── Information supplied ──

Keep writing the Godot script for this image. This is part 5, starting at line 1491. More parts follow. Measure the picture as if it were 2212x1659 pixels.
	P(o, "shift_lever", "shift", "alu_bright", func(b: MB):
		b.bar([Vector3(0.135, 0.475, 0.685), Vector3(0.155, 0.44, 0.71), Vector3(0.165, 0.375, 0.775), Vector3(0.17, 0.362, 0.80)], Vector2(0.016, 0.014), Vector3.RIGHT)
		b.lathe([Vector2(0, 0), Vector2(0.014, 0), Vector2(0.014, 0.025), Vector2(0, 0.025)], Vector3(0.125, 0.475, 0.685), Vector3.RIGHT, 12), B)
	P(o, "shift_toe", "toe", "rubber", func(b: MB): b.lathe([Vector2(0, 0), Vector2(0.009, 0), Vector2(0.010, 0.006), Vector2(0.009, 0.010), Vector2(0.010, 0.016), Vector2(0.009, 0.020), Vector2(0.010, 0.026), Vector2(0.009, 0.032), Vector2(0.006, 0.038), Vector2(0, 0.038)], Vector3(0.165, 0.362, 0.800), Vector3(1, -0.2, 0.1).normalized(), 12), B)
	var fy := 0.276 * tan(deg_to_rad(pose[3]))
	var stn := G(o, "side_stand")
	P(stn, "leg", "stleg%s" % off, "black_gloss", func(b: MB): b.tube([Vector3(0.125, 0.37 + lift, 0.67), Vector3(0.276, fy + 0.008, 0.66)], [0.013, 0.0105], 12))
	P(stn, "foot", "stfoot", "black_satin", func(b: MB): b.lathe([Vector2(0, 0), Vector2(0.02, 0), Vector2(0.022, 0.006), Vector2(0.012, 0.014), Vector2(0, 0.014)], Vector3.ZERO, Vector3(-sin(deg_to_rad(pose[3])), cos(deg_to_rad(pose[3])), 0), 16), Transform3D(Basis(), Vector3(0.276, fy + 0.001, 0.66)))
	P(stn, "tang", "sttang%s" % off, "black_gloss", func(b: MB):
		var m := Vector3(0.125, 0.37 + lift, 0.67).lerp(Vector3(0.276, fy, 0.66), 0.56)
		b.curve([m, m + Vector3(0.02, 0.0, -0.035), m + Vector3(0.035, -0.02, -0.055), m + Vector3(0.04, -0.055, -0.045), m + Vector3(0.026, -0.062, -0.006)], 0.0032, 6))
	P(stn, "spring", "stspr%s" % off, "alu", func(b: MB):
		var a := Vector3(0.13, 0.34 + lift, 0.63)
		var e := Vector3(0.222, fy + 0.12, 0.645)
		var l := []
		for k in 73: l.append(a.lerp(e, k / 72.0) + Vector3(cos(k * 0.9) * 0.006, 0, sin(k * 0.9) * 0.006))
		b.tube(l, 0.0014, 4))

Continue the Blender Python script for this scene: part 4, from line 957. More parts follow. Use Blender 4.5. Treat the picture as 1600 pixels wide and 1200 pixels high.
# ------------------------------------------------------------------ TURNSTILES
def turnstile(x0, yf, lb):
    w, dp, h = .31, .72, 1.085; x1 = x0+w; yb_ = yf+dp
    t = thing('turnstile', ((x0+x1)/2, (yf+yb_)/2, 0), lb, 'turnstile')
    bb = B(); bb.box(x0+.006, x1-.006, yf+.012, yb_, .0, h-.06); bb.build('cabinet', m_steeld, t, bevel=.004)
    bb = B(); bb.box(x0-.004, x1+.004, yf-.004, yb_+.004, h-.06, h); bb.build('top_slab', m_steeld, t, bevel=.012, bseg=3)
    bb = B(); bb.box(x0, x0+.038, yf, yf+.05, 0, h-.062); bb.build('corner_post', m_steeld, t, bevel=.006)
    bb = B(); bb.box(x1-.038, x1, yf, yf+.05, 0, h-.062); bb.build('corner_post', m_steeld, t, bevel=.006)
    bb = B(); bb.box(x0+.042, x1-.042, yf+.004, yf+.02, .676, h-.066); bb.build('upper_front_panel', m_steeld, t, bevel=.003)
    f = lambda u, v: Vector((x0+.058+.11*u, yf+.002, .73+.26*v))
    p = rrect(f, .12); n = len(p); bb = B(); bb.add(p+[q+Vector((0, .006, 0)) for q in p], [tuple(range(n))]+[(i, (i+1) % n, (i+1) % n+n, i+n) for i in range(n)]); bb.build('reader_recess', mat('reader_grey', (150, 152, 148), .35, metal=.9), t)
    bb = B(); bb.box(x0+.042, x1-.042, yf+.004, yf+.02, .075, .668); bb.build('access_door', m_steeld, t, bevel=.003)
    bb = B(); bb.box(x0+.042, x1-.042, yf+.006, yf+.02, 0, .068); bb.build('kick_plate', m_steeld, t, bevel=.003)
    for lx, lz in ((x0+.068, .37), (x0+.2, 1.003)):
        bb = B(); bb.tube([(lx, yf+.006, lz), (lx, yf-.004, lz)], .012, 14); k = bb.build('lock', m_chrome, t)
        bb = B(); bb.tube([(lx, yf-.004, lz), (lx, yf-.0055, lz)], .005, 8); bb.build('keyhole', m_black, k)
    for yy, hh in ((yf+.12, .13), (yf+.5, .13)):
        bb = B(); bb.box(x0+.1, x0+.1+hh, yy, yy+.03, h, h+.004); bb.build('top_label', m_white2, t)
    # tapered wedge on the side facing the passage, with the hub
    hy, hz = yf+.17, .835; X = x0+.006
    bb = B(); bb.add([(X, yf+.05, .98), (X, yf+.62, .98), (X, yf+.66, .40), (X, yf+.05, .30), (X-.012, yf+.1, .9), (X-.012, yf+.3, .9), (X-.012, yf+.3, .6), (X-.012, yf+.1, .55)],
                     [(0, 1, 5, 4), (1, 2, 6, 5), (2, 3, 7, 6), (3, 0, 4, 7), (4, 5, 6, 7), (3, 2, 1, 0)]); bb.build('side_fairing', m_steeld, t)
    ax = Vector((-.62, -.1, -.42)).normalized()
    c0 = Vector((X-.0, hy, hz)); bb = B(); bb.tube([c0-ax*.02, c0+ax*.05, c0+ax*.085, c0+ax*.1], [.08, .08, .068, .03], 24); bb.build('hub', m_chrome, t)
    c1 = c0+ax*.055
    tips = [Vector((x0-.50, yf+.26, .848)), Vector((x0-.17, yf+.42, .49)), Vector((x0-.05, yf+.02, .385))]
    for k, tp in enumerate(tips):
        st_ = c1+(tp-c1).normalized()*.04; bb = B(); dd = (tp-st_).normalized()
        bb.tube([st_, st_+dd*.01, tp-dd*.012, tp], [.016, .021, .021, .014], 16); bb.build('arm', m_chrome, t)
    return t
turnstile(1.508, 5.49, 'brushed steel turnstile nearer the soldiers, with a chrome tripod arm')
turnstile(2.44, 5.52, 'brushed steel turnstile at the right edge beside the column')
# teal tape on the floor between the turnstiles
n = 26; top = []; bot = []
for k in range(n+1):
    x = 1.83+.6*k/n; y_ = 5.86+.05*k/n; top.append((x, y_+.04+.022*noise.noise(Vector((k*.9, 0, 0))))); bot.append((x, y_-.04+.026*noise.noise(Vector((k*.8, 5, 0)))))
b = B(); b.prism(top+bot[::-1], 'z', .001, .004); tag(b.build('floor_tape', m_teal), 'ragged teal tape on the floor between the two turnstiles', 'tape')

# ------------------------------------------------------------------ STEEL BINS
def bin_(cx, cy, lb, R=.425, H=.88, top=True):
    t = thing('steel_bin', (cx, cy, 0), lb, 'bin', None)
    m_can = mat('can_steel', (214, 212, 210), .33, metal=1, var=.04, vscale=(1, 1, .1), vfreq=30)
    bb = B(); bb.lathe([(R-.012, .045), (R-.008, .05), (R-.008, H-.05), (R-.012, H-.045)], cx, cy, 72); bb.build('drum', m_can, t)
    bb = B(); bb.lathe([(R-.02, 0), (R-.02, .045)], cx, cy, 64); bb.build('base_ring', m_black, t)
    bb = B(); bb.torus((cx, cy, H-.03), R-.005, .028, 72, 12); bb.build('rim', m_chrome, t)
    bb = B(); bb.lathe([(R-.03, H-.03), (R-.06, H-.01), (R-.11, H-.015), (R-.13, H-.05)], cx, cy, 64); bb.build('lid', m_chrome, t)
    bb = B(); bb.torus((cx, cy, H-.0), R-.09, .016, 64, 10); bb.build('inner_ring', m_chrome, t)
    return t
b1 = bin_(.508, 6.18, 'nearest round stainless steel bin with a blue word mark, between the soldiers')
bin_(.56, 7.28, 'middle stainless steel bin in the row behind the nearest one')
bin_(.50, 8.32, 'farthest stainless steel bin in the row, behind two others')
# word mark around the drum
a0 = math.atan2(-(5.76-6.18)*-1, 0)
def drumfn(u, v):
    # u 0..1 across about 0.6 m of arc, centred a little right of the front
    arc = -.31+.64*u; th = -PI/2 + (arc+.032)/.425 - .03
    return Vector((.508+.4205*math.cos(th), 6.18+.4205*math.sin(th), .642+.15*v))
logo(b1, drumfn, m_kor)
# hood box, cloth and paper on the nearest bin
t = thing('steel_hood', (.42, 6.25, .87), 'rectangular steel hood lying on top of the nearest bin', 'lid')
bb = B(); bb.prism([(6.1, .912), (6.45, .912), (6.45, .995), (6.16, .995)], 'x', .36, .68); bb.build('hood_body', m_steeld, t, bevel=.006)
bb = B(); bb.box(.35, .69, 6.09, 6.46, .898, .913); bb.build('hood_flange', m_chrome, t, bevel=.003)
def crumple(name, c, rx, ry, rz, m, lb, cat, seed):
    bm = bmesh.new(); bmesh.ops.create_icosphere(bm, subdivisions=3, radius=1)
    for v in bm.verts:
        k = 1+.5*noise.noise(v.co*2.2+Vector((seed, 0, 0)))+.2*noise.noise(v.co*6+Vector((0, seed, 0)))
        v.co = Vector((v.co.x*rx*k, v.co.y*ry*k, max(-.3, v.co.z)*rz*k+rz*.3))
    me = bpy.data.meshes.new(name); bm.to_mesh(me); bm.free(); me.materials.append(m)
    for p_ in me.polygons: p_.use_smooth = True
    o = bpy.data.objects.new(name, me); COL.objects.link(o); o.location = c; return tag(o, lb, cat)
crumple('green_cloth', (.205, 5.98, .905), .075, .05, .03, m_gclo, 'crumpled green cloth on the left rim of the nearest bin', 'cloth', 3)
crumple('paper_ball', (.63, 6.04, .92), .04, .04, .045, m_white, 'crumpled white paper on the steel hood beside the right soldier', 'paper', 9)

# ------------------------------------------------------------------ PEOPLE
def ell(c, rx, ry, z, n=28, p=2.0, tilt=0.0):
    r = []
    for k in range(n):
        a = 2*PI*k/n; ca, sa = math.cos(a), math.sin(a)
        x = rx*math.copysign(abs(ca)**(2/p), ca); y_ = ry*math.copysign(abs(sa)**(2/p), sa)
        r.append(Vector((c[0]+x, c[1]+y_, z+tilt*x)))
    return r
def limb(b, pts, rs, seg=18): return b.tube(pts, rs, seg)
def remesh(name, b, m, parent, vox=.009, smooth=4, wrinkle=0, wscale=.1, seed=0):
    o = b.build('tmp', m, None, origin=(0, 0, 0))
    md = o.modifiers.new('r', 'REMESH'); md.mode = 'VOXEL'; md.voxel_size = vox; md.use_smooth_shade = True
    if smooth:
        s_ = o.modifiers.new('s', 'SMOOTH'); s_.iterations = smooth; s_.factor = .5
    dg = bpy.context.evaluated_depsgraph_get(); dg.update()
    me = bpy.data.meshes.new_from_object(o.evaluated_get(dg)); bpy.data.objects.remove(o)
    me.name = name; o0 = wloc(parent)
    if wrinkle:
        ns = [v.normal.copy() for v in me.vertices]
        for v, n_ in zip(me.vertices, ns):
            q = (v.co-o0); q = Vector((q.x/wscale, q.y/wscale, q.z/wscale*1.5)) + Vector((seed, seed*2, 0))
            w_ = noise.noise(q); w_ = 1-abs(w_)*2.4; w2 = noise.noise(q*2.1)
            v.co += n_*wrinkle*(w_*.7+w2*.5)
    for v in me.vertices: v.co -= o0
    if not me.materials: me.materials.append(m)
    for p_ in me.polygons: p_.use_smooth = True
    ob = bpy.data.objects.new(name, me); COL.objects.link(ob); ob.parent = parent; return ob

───

Task instructions ->
Wherever a line in the data above holds "script", copy that line.

Complete output ->
Keep writing the Godot script for this image. This is part 5, starting at line 1491. More parts follow. Measure the picture as if it were 2212x1659 pixels.
Continue the Blender Python script for this scene: part 4, from line 957. More parts follow. Use Blender 4.5. Treat the picture as 1600 pixels wide and 1200 pixels high.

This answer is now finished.